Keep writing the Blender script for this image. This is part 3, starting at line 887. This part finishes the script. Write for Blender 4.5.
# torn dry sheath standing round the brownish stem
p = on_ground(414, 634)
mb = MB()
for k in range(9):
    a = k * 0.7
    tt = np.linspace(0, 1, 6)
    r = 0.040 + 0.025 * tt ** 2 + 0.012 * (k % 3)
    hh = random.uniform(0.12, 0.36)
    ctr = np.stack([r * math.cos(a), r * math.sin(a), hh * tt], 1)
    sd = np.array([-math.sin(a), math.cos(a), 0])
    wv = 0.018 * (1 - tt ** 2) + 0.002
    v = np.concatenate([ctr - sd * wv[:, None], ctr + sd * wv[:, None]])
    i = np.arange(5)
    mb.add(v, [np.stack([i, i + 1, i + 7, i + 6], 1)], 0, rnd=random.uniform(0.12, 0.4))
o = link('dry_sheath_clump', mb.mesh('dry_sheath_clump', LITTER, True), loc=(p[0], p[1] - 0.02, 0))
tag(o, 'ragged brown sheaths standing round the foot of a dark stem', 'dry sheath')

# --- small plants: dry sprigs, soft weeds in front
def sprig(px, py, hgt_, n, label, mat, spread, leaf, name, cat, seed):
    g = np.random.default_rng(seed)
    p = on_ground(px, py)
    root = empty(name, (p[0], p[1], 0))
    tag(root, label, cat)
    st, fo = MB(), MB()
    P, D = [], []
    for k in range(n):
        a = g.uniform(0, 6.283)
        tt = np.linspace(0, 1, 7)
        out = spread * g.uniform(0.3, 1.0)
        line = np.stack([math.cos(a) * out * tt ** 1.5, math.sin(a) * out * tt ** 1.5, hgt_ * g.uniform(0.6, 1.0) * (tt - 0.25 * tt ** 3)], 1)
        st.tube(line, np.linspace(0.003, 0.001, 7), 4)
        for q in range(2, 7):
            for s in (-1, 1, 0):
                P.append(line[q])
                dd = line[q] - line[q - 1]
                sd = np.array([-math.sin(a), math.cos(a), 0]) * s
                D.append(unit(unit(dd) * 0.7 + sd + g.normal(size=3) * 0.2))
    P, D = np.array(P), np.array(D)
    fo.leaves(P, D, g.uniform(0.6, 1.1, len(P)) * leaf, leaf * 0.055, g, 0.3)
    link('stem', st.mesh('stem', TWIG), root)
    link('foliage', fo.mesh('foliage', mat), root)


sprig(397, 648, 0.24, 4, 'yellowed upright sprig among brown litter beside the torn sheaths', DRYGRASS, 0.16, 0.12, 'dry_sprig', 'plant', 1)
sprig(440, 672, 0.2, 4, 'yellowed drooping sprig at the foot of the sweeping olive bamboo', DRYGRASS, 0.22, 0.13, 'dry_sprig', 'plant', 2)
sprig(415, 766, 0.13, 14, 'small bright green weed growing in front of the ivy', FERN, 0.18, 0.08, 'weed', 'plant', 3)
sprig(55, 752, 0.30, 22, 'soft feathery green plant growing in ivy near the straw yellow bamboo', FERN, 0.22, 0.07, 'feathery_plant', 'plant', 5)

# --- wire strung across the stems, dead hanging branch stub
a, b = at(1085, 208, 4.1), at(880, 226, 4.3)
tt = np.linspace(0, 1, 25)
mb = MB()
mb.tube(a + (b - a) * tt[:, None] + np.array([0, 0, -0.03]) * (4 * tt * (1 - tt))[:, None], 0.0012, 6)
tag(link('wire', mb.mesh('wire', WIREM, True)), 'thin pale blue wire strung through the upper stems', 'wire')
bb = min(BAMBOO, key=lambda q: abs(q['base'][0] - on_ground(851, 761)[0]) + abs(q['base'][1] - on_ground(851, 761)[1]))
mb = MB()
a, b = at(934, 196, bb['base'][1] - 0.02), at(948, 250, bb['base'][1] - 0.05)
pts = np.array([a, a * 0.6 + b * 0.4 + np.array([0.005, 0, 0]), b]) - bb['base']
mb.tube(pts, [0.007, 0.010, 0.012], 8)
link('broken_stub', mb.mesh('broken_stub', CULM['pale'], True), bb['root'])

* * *

- Exercise goal
Print from the first line through the line that contains "tag(o, 'ragged brown", please, including both, and leave out every line outside that stretch.

- Completed task
Keep writing the Blender script for this image. This is part 3, starting at line 887. This part finishes the script. Write for Blender 4.5.
# torn dry sheath standing round the brownish stem
p = on_ground(414, 634)
mb = MB()
for k in range(9):
    a = k * 0.7
    tt = np.linspace(0, 1, 6)
    r = 0.040 + 0.025 * tt ** 2 + 0.012 * (k % 3)
    hh = random.uniform(0.12, 0.36)
    ctr = np.stack([r * math.cos(a), r * math.sin(a), hh * tt], 1)
    sd = np.array([-math.sin(a), math.cos(a), 0])
    wv = 0.018 * (1 - tt ** 2) + 0.002
    v = np.concatenate([ctr - sd * wv[:, None], ctr + sd * wv[:, None]])
    i = np.arange(5)
    mb.add(v, [np.stack([i, i + 1, i + 7, i + 6], 1)], 0, rnd=random.uniform(0.12, 0.4))
o = link('dry_sheath_clump', mb.mesh('dry_sheath_clump', LITTER, True), loc=(p[0], p[1] - 0.02, 0))
tag(o, 'ragged brown sheaths standing round the foot of a dark stem', 'dry sheath')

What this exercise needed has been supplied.